The Political Association was host to over 50 students from 26 colleges and universities who met in a “model senate” to consider three issues facing the country. Welcoming the delegates, Warden Eleanor Dodge ’25 said, “This model senate is entirely within the philosophy of the Vassar faculty. We believe this and similar activities will provide students with a more practical approach to an understanding of our political government, and will enable them to return to their communities…to take an active part in the conduct of government.”

The first day, students, acting as senators from 29 states, were lobbied by teams of Vassar students representing such groups as the Chamber of Commerce, the American Federation of Labor, the Communist Party and the American Legion. Meeting as a judiciary committee, a finance committee and a committee on foreign affairs, the “senators” discussed anti-lynching legislation, unemployment insurance and ratification of United States membership in the League of Nations. On the following morning, after committee meetings, bills were given a first reading, and the bills were voted on after lunch. The model senate brought the United States into the League of Nations, approved anti-lynching legislation and, after revisions and a 45-minute floor argument, voted for unemployment insurance.
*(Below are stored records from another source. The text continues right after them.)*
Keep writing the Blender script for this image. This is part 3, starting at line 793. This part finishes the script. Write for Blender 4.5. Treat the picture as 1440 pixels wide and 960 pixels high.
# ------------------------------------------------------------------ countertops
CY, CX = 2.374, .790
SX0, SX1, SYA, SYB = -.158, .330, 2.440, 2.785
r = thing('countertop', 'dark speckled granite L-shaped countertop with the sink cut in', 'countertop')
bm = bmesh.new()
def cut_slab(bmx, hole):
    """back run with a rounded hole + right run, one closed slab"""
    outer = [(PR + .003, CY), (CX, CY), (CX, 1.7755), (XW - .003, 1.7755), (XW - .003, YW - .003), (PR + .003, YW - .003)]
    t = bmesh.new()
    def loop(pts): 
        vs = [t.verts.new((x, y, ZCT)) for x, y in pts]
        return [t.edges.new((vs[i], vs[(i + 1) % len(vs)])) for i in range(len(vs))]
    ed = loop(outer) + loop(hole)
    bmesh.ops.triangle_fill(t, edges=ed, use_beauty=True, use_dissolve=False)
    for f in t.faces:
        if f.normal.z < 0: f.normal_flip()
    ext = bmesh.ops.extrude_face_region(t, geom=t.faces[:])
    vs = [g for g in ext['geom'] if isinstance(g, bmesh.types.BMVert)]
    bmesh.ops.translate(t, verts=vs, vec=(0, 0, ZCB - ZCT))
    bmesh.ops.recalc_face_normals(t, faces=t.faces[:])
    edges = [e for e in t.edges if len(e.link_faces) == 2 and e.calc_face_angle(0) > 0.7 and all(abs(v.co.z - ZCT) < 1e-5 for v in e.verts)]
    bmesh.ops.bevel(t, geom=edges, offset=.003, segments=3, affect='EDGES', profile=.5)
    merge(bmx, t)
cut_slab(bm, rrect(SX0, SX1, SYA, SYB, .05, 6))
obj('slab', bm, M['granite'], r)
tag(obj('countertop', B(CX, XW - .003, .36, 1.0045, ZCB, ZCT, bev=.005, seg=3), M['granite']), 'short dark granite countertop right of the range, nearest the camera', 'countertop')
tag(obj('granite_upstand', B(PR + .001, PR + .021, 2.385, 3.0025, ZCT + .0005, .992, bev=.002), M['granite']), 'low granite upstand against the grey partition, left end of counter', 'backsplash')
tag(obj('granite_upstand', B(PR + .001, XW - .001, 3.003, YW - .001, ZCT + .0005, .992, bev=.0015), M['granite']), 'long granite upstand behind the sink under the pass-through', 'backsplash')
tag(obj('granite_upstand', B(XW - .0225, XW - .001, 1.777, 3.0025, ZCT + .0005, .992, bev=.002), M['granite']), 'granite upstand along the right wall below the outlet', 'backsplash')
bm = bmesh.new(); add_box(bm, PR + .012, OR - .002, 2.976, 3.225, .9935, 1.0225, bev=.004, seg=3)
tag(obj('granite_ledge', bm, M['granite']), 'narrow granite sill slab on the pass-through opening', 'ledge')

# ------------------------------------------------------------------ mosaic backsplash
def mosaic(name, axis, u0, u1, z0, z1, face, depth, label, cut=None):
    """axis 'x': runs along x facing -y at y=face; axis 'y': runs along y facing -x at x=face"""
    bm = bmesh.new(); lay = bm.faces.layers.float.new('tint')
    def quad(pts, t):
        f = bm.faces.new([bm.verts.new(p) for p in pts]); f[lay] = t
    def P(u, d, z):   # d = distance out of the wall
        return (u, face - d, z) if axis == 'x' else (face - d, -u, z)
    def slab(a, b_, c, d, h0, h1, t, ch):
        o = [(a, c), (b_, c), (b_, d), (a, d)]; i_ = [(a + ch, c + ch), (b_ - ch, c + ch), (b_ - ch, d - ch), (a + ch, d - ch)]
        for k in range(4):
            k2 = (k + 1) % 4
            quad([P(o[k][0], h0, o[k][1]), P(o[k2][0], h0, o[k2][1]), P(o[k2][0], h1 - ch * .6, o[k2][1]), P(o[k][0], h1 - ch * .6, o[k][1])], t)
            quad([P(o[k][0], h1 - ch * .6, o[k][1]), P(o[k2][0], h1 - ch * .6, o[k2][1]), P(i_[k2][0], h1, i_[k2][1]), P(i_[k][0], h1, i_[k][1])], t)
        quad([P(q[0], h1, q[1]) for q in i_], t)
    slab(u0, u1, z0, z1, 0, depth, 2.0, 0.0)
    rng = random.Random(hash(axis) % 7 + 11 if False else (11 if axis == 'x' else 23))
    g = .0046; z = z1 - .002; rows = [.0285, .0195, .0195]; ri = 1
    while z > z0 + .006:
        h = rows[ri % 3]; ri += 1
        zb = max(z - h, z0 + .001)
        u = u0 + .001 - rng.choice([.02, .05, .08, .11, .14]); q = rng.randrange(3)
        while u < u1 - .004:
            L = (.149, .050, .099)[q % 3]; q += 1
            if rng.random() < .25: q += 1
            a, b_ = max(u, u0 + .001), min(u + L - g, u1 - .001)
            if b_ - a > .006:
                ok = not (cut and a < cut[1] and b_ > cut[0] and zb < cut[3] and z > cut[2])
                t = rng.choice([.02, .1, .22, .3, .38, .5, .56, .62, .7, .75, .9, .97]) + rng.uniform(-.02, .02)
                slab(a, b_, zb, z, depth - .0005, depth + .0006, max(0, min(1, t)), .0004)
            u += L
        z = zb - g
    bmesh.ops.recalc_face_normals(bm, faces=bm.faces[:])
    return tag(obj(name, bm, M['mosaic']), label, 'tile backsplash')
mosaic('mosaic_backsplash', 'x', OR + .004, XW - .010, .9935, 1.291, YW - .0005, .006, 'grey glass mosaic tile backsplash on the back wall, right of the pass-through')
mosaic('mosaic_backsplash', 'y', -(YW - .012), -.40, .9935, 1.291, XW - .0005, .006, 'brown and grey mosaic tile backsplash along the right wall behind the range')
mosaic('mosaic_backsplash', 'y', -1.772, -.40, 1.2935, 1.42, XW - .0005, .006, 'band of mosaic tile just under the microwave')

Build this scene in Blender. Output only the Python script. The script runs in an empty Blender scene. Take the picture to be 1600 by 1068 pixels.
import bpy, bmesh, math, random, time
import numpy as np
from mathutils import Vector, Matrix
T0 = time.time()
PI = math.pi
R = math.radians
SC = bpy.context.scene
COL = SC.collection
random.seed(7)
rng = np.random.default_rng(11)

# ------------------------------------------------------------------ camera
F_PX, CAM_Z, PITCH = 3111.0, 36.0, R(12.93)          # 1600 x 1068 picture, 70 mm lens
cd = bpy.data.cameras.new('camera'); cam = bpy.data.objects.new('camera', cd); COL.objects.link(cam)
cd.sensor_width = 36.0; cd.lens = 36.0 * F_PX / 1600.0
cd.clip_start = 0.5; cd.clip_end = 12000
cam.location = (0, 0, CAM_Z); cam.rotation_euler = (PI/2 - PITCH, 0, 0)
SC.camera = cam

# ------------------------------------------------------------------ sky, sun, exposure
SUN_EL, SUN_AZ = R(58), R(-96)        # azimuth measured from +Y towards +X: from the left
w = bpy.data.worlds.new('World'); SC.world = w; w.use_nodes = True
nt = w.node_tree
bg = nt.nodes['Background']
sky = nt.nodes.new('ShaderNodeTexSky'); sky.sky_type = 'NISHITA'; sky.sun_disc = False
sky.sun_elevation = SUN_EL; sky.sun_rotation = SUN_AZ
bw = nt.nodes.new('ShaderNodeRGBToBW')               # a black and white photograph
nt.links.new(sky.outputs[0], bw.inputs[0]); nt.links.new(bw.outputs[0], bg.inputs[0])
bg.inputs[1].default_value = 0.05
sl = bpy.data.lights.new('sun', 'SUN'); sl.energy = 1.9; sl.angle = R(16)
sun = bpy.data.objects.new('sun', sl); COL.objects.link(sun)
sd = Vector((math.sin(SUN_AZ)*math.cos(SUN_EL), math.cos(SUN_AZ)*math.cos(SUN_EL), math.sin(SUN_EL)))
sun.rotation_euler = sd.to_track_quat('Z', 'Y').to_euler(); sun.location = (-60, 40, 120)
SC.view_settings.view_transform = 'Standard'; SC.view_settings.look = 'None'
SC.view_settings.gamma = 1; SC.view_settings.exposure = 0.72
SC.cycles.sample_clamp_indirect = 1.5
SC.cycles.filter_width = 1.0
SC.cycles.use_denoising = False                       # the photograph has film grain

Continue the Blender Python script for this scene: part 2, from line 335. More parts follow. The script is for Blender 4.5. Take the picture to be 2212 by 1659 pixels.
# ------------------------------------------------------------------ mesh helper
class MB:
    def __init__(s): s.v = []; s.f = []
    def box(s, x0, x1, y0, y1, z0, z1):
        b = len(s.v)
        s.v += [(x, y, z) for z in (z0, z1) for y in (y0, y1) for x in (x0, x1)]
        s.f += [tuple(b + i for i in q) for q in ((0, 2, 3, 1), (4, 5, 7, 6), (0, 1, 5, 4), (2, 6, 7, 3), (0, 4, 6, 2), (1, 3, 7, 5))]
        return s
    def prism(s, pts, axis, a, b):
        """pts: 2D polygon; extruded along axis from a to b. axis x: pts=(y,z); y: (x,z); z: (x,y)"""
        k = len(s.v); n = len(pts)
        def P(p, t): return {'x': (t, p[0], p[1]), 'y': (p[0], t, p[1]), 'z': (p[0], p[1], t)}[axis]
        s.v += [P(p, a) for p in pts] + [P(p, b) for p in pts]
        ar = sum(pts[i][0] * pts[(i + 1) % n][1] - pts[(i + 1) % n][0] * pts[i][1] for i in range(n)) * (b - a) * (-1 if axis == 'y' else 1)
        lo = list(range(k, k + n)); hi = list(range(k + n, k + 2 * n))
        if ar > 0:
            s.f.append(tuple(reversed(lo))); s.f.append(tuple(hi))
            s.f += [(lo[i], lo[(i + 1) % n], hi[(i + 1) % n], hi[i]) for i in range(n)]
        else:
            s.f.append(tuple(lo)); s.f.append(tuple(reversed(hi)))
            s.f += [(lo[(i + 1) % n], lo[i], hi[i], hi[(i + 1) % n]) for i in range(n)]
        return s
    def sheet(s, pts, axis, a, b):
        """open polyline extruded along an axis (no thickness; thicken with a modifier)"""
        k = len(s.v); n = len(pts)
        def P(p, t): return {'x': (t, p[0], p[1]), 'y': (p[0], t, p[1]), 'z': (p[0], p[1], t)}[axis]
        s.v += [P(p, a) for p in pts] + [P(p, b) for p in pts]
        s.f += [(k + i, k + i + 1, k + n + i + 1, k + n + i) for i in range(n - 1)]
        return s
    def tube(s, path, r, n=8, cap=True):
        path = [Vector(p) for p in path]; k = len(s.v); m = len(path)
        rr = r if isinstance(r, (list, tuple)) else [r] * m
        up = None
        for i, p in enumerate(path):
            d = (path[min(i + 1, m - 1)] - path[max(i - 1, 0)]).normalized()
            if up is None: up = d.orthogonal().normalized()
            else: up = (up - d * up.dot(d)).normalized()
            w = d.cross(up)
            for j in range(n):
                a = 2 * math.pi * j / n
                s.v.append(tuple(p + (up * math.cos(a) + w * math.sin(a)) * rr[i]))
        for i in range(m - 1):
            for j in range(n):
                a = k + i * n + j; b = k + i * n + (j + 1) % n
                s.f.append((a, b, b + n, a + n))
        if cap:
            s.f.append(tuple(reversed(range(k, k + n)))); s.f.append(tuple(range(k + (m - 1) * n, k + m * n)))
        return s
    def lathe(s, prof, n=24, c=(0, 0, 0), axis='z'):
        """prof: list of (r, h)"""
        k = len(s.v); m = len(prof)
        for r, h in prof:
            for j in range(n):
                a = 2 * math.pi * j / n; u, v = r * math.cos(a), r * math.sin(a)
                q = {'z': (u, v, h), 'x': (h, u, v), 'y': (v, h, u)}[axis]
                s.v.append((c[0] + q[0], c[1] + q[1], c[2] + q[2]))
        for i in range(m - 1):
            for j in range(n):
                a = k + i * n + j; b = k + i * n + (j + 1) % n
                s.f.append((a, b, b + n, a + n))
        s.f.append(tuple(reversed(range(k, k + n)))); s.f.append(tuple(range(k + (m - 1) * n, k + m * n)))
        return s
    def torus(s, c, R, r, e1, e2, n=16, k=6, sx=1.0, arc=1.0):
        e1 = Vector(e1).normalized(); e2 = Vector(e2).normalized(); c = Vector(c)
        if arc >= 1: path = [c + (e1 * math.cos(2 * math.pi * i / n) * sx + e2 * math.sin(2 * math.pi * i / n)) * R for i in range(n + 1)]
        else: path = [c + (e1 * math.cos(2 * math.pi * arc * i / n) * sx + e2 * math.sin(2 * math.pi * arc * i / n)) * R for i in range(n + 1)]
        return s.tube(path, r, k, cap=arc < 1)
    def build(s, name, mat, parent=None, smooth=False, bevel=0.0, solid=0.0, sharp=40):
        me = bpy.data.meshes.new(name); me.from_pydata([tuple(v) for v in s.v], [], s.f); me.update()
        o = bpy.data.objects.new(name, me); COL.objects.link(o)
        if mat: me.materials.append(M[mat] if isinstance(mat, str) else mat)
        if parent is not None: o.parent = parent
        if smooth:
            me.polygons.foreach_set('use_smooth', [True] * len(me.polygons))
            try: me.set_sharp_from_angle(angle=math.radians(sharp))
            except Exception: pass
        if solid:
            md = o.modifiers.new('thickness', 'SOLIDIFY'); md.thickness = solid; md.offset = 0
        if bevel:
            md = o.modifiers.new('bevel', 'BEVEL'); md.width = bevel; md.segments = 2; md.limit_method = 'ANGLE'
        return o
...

A surprise visitor to the event was “Huey Long.” Stepping out of their roles as senators from Louisiana, Lehigh University students Harold K. Ellis and George D. Manson appeared as the flamboyant populist governor and his 180-pound bodyguard. After explaining his “share the wealth program”—“Put more tax on those big oil companies; pile it on heavy on the rich”—the governor referred to his ongoing battle with Postmaster General James A. Farley: “He can’t scare me. I ain’t no stamp collector.”

A Model Senate Association, formed at this meeting, met the following month in New Jersey to lay plans for another model senate meeting for 1936.